December 04, 2017

I, for one, will welcome our new computer overlords...

Still don't think that the Singularity is underway? Well, check our the next thing in AI, as reported by Science Alert:
In May 2017, researchers at Google Brain announced the creation of AutoML, an artificial intelligence (AI) that's capable of generating its own AIs.
More recently, they decided to present AutoML with its biggest challenge to date, and the AI that can build AI created a 'child' that outperformed all of its human-made counterparts.
The Google researchers automated the design of machine learning models using an approach called reinforcement learning. AutoML acts as a controller neural network that develops a child AI network for a specific task.
For this particular child AI, which the researchers called NASNet, the task was recognising objects - people, cars, traffic lights, handbags, backpacks, etc. - in a video in real-time.
AutoML would evaluate NASNet's performance and use that information to improve its child AI, repeating the process thousands of times.
When tested on the ImageNet image classification and COCO object detection data sets, which the Google researchers call "two of the most respected large-scale academic data sets in computer vision," NASNet outperformed all other computer vision systems.
Being able to automate the task of programming teaching automation systems is obviously the next level here, and has the potential to greatly accelerate the process of developing and deploying machine learning systems that outperform anything currently in use. This has the potential to rapidly and significantly improve all of our current machine learning systems and applications, of course, including e.g. self-driving cars and other autonomous vehicles (or, Autos).

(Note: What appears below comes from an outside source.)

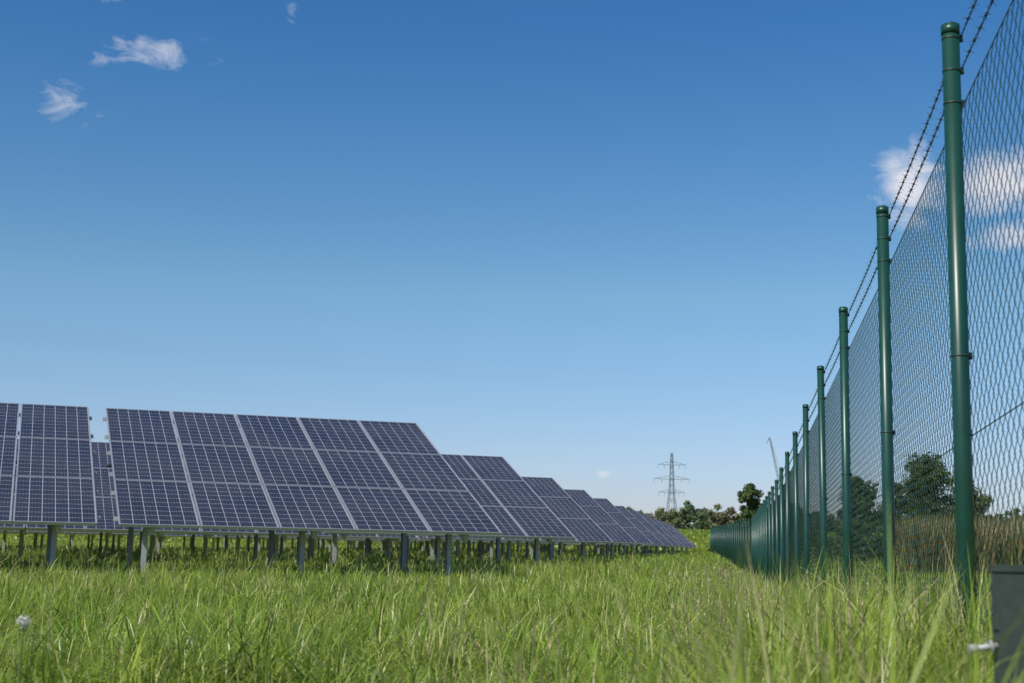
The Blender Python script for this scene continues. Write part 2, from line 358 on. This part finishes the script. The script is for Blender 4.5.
for i,t in enumerate(tops):
    o=child('post',pme,fence); o.location=t; o.rotation_euler=(R(random.uniform(-.4,.4)),R(random.uniform(-.4,.4)),R(-9))
    if i+1<len(tops):
        d=tops[i+1]-t; l=d.length; Xa=d/l; Ya=Vector((0,0,1)).cross(Xa).normalized(); Za=Xa.cross(Ya)
        off=-Ya*.033
        M=Matrix((Xa*(l/LEN),Ya,Za)).transposed().to_4x4()
        M.translation=t+off-Za*2.2
        for nm,me in(('chain_link_mesh',chain),('tension_wires',lwm),('barbed_wire',bwm)):
            o=child(nm,me,fence); o.matrix_world=M
# marker post near the fence
e=empty('square_marker_post',(.925,2.66,Hs(.925,2.66))); mb=MB()
mb.box((0,0,.225),(.050,.045,.51)); mb.box((0,0,.486),(.056,.051,.012)); mb.box((-.0265,0,.40),(.004,.03,.05)) 
child('post',mb.mesh('post_body',[simple('weathered_green_grey',(.040,.055,.047),.65,0,.45,40)]),e)
mb=MB(); mb.tube((-.024,0,.345),(-.062,.0,.340),.006,n=14); mb.tube((-.062,0,.340),(-.078,0,.338),.0095,n=6); mb.tube((-.034,0,.344),(-.038,0,.343),.012,n=14)
child('galvanised_bolt',mb.mesh('bolt',[simple('dull_zinc',(.42,.43,.44),.6,.3,.3,60)],True),e)
# ---------------------------------------------------------------- trees
treeleaf=leafmat('tree_leaves',.3,.6,.2); barkm=simple('bark',(.09,.07,.05),.9,0,.35,6)
def leafcloud(C,rad,n,size,cbase,squash=.8):
    k=len(C); idx=rng.integers(0,k,n); u=rng.normal(size=(n,3)); u/=np.linalg.norm(u,axis=1)[:,None]
    rr=rng.random(n)**.45; P_=C[idx]+u*(rad[idx]*rr)[:,None]*np.array([1,1,squash])
    nrm=u+np.array([0,0,.5])+rng.normal(0,.5,(n,3)); nrm/=np.linalg.norm(nrm,axis=1)[:,None]
    a=np.cross(nrm,rng.normal(size=(n,3))); a/=np.linalg.norm(a,axis=1)[:,None]; b_=np.cross(nrm,a)
    s=size*rng.uniform(.5,1.4,n)[:,None]
    Vv=np.stack([P_-a*s,P_+b_*s*.6,P_+a*s,P_-b_*s*.6],1).reshape(-1,3)
    T=(np.arange(n)[:,None,None]*4+np.array([[0,1,2],[0,2,3]])[None]).reshape(-1,3)
    cl=rng.uniform(.65,1.35,k)[idx]*rng.uniform(.75,1.25,n)
    return Vv,T,np.repeat(cbase[None]*cl[:,None],4,0)
def tree(name,loc,h,cr,col,nclump=45,nleaf=7000,leaf=.13,low=.25):
    e=empty(name,(loc[0],loc[1],Hs(*loc)-.05)); mb=MB(); C=[];rad=[]
    mb.tube((0,0,0),(.02*h,0,h*.45),.03*h,.018*h,8,cap=False); mb.tube((.02*h,0,h*.45),(0,.01*h,h*.8),.018*h,.006*h,8)
    for q in range(nclump):
        a=rng.uniform(0,6.28); zz=low+(.90-low)*(q+rng.random())/nclump; ww=math.sin(math.pi*min(.93,max(.12,(zz-low+.14)/(1.14-low))))**.6
        r0=cr*ww*rng.uniform(.0,.78); c=np.array([r0*math.cos(a),r0*math.sin(a),zz*h]); C.append(c); rad.append(cr*rng.uniform(.22,.38))
        if q%3==0: mb.tube((.01*h,0,h*max(.15,zz-.25)),tuple(c),.009*h,.003*h,5)
    V1,T1,C1=leafcloud(np.array(C),np.array(rad),nleaf,leaf,np.array(col))
    child('trunk',mb.mesh('trunk',[barkm]),e); child('crown',tri_mesh('crown',V1,T1,treeleaf,C1),e)
tree('deciduous_tree',(30.4,180),7.0,1.9,(.085,.125,.04),44,8000,.17,.22)
tree('deciduous_tree',(35.5,122),9.0,3.4,(.08,.11,.032),70,14000,.16,.12)
tree('deciduous_tree',(31.0,126),7.2,2.5,(.085,.115,.037),50,8000,.15,.08)
tree('deciduous_tree',(41.0,128),6.6,2.8,(.09,.11,.037),50,8000,.15,.08)
# distant tree belt
C=[];rad=[]
for xx in np.arange(14,150,.9):
    yy=232+rng.uniform(-8,8); hh=(3.6+.6*math.sin(xx*.47)+.5*math.sin(xx*1.3+1)+rng.uniform(-.4,.5))
    if xx<26: hh*=.7+.3*(xx-14)/12
    for q in range(9):
        C.append([xx+rng.normal(0,.9),yy+rng.normal(0,1),Hs(xx,yy)+(q+.3)/9*hh]); rad.append(rng.uniform(.7,1.1)*(1 if q<7 else .75))
V1,T1,C1=leafcloud(np.array(C),np.array(rad),105000,.24,np.array([.15,.175,.085]))
tint=1+.25*np.sin(V1[:,0]*.6)[:,None]*np.array([1.0,.2,.2]); C1=C1*tint
link(bpy.data.objects.new('tree_line',tri_mesh('tree_line',V1,T1,treeleaf,C1)))
# hedge beyond the fence
C=[];rad=[]
for xx in np.arange(14.5,48,.6):
    yy=95-(xx-14)*.25+rng.uniform(-1,1); hh=rng.uniform(1.4,2.4)
    for q in range(6): C.append([xx+rng.normal(0,.5),yy+rng.normal(0,.5),Hs(xx,yy)+rng.uniform(.05,.95)*hh]); rad.append(rng.uniform(.35,.75))
k=np.array([c[0]>1.423+.1575*(60-4.48)+.117*(c[1]-60)+2.5 for c in C]); C=np.array(C)[k]; rad=np.array(rad)[k]
V1,T1,C1=leafcloud(C,rad,26000,.13,np.array([.08,.115,.038]))
link(bpy.data.objects.new('hedge',tri_mesh('hedge',V1,T1,treeleaf,C1)))
# maize field
n=45000; x=rng.uniform(19,75,n); y=rng.uniform(68,78,n); k=(x>.27*y); x=x[k];y=y[k];n=len(x)
col=np.tile([.40,.31,.15],(n,1))*rng.uniform(.5,1.3,(n,1)); g_=rng.random(n)<.35; col[g_]=np.array([.15,.20,.06])
V1,T1,C1=blades(x,y,rng.uniform(2.0,3.3,n),np.full(n,.09),rng.uniform(.05,.5,n),col,3)
link(bpy.data.objects.new('maize_field',tri_mesh('maize_field',V1,T1,grassm,C1)))
# distant hills
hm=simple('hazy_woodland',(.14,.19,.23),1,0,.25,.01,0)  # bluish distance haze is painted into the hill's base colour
xx=np.linspace(-900,2200,160); yy=np.linspace(1800,2700,14); Xh,Yh=np.meshgrid(xx,yy)
prof=30+10*np.sin(Xh*.0031+2.6)+4*np.sin(Xh*.013)+2*np.sin(Xh*.05)
Zh=prof*np.sin(np.pi*(Yh-1800)/900)*1.35+1.0
Vh=np.stack([Xh.ravel(),Yh.ravel(),Zh.ravel()],1); i,j=np.meshgrid(np.arange(159),np.arange(13)); b=(j*160+i).ravel()
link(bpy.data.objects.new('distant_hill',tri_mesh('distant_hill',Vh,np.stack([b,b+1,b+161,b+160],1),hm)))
# ---------------------------------------------------------------- pylon
steel=simple('pylon_steel',(.20,.23,.27),.6,.2)
px,py=79.5,700; e=empty('electricity_pylon',(px,py,Hs(px,py))); mb=MB()
Hh=43.5
def wdt(z): return 3.4*(1-z/26)+.8 if z<26 else .8*(1-(z-26)/22)+.25
lv=[0,5,10,14,18,22,26,29,32,35,38,41,Hh]
for a,b_ in zip(lv[:-1],lv[1:]):
    wa,wb=wdt(a),wdt(b_)
    cs=[(-1,-1),(1,-1),(1,1),(-1,1)]
    for q in range(4):
        c0,c1=cs[q],cs[(q+1)%4]
        mb.beam((c0[0]*wa,c0[1]*wa,a),(c0[0]*wb,c0[1]*wb,b_),.22)
        mb.beam((c0[0]*wa,c0[1]*wa,a),(c1[0]*wb,c1[1]*wb,b_),.12); mb.beam((c1[0]*wa,c1[1]*wa,a),(c0[0]*wb,c0[1]*wb,b_),.12)
for z,ln in((24,6.5),(30.5,9),(37.5,7)):
    for s_ in(-1,1):
        mb.beam((0,-.5,z),(s_*ln,0,z+.2),.2); mb.beam((0,.5,z),(s_*ln,0,z+.2),.2); mb.beam((0,0,z+2.0),(s_*ln,0,z+.2),.16)
        for f in(.33,.66): mb.beam((s_*ln*f,0,z),(s_*ln*f,0,z+2*(1-f)),.12)
        for f in(.55,1): mb.beam((s_*ln*f,0,z),(s_*ln*f,0,z-1.8),.15)
child('lattice_tower',mb.mesh('lattice_tower',[steel]),e).rotation_euler=(0,0,.15)
# crane
cx,cy=118,600; e=empty('construction_crane',(cx,cy,Hs(cx,cy))); mb=MB(); crm=simple('crane_paint',(.22,.25,.28),.6)
A=Vector((0,0,3)); B=Vector((-8.5,0,44)); 
for s_ in(-.6,.6): mb.beam(A+Vector((s_,0,0)),B+Vector((s_*.3,0,0)),.3)
for q in range(22):
    p0=A.lerp(B,q/22); p1=A.lerp(B,(q+1)/22); sg=.5*(1 if q%2 else -1); mb.beam(p0+Vector((sg,0,0)),p1-Vector((sg,0,0)),.18)
mb.beam(B,B+Vector((-1.5,0,-2.5)),.3); mb.box((2,0,2),(6,3,3)); mb.box((-1.5,-1,2.6),(1.8,1.6,2.2)); mb.box((2,0,.6),(9,3,.9))
mb.beam((4.5,0,3.5),B,.12)
child('boom_and_cab',mb.mesh('boom_and_cab',[crm]),e)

It also adds an extra layer of opacity to the process; Google is already heavily dependent on effectively black box algorithms, and struggling to explain decisions made in an emergent manner by systems that are already too complex to be easily understood by the humans who nominally designed them, and this new technology will result in systems that we barely understand designing systems, on their own, that humans won't understand at all... and eventually trusting them to manage all the nuts and bolts of our institutions. This raises some pretty obvious concerns, and Science Alert's article  doesn't overlook them:
Though the applications for NASNet and AutoML are plentiful, the creation of an AI that can build AI does raise some concerns. For instance, what's to prevent the parent from passing down unwanted biases to its child?
What if AutoML creates systems so fast that society can't keep up? It's not very difficult to see how NASNet could be employed in automated surveillance systems in the near future, perhaps sooner than regulations could be put in place to control such systems.
It's at this point that I'd like to say that I, for one, will welcome our new computer overlords. I now return you to the Singularity, already in progress.